• REQUIREMENTS
Reproduce the full listing below unchanged, apart from the pictures.

[start DATA PROVIDED]

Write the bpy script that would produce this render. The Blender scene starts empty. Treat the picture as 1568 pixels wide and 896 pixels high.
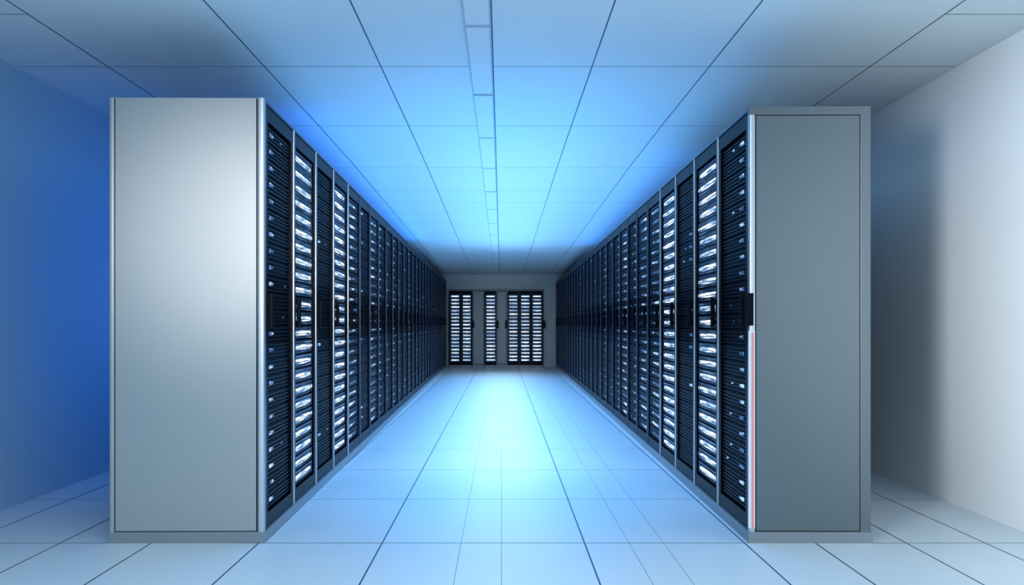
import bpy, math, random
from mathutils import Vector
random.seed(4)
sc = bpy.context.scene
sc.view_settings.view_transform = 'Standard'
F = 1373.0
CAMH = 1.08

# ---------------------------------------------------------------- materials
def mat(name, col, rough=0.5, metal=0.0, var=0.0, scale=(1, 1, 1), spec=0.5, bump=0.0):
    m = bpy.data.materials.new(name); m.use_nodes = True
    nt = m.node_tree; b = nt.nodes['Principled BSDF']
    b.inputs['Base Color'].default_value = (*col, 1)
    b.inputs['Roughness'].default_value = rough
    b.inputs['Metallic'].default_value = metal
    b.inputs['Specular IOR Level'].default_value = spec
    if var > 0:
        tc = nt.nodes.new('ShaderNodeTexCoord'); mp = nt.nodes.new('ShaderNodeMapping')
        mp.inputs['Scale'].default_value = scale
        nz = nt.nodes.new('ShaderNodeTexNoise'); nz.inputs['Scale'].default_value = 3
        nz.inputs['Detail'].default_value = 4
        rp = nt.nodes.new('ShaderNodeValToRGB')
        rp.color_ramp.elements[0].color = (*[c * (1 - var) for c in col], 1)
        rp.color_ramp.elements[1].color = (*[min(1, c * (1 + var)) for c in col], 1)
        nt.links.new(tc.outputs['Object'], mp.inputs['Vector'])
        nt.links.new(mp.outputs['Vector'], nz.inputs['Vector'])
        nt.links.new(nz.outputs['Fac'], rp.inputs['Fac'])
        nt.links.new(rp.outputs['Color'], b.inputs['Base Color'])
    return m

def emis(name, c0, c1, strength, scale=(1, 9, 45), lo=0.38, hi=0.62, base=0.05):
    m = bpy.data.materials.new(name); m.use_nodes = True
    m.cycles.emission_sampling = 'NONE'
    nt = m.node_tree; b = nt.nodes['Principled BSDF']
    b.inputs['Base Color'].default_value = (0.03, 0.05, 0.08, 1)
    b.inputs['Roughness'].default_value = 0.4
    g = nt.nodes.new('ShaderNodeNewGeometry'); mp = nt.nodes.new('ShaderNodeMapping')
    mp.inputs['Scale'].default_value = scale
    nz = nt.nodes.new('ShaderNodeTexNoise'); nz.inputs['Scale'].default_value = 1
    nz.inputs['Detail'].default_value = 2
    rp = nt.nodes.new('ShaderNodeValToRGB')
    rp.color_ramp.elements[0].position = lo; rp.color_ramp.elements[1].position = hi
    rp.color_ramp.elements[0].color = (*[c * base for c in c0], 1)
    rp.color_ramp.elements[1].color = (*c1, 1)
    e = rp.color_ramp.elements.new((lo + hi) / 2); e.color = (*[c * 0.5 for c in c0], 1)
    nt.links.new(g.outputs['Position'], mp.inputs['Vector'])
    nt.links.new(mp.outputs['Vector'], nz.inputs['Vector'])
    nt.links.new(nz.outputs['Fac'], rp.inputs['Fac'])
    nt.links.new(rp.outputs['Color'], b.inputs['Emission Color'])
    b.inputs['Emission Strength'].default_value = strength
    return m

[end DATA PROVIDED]

• WORKED ANSWER
Write the bpy script that would produce this render. The Blender scene starts empty. Treat the picture as 1568 pixels wide and 896 pixels high.
import bpy, math, random
from mathutils import Vector
random.seed(4)
sc = bpy.context.scene
sc.view_settings.view_transform = 'Standard'
F = 1373.0
CAMH = 1.08

# ---------------------------------------------------------------- materials
def mat(name, col, rough=0.5, metal=0.0, var=0.0, scale=(1, 1, 1), spec=0.5, bump=0.0):
    m = bpy.data.materials.new(name); m.use_nodes = True
    nt = m.node_tree; b = nt.nodes['Principled BSDF']
    b.inputs['Base Color'].default_value = (*col, 1)
    b.inputs['Roughness'].default_value = rough
    b.inputs['Metallic'].default_value = metal
    b.inputs['Specular IOR Level'].default_value = spec
    if var > 0:
        tc = nt.nodes.new('ShaderNodeTexCoord'); mp = nt.nodes.new('ShaderNodeMapping')
        mp.inputs['Scale'].default_value = scale
        nz = nt.nodes.new('ShaderNodeTexNoise'); nz.inputs['Scale'].default_value = 3
        nz.inputs['Detail'].default_value = 4
        rp = nt.nodes.new('ShaderNodeValToRGB')
        rp.color_ramp.elements[0].color = (*[c * (1 - var) for c in col], 1)
        rp.color_ramp.elements[1].color = (*[min(1, c * (1 + var)) for c in col], 1)
        nt.links.new(tc.outputs['Object'], mp.inputs['Vector'])
        nt.links.new(mp.outputs['Vector'], nz.inputs['Vector'])
        nt.links.new(nz.outputs['Fac'], rp.inputs['Fac'])
        nt.links.new(rp.outputs['Color'], b.inputs['Base Color'])
    return m

def emis(name, c0, c1, strength, scale=(1, 9, 45), lo=0.38, hi=0.62, base=0.05):
    m = bpy.data.materials.new(name); m.use_nodes = True
    m.cycles.emission_sampling = 'NONE'
    nt = m.node_tree; b = nt.nodes['Principled BSDF']
    b.inputs['Base Color'].default_value = (0.03, 0.05, 0.08, 1)
    b.inputs['Roughness'].default_value = 0.4
    g = nt.nodes.new('ShaderNodeNewGeometry'); mp = nt.nodes.new('ShaderNodeMapping')
    mp.inputs['Scale'].default_value = scale
    nz = nt.nodes.new('ShaderNodeTexNoise'); nz.inputs['Scale'].default_value = 1
    nz.inputs['Detail'].default_value = 2
    rp = nt.nodes.new('ShaderNodeValToRGB')
    rp.color_ramp.elements[0].position = lo; rp.color_ramp.elements[1].position = hi
    rp.color_ramp.elements[0].color = (*[c * base for c in c0], 1)
    rp.color_ramp.elements[1].color = (*c1, 1)
    e = rp.color_ramp.elements.new((lo + hi) / 2); e.color = (*[c * 0.5 for c in c0], 1)
    nt.links.new(g.outputs['Position'], mp.inputs['Vector'])
    nt.links.new(mp.outputs['Vector'], nz.inputs['Vector'])
    nt.links.new(nz.outputs['Fac'], rp.inputs['Fac'])
    nt.links.new(rp.outputs['Color'], b.inputs['Emission Color'])
    b.inputs['Emission Strength'].default_value = strength
    return m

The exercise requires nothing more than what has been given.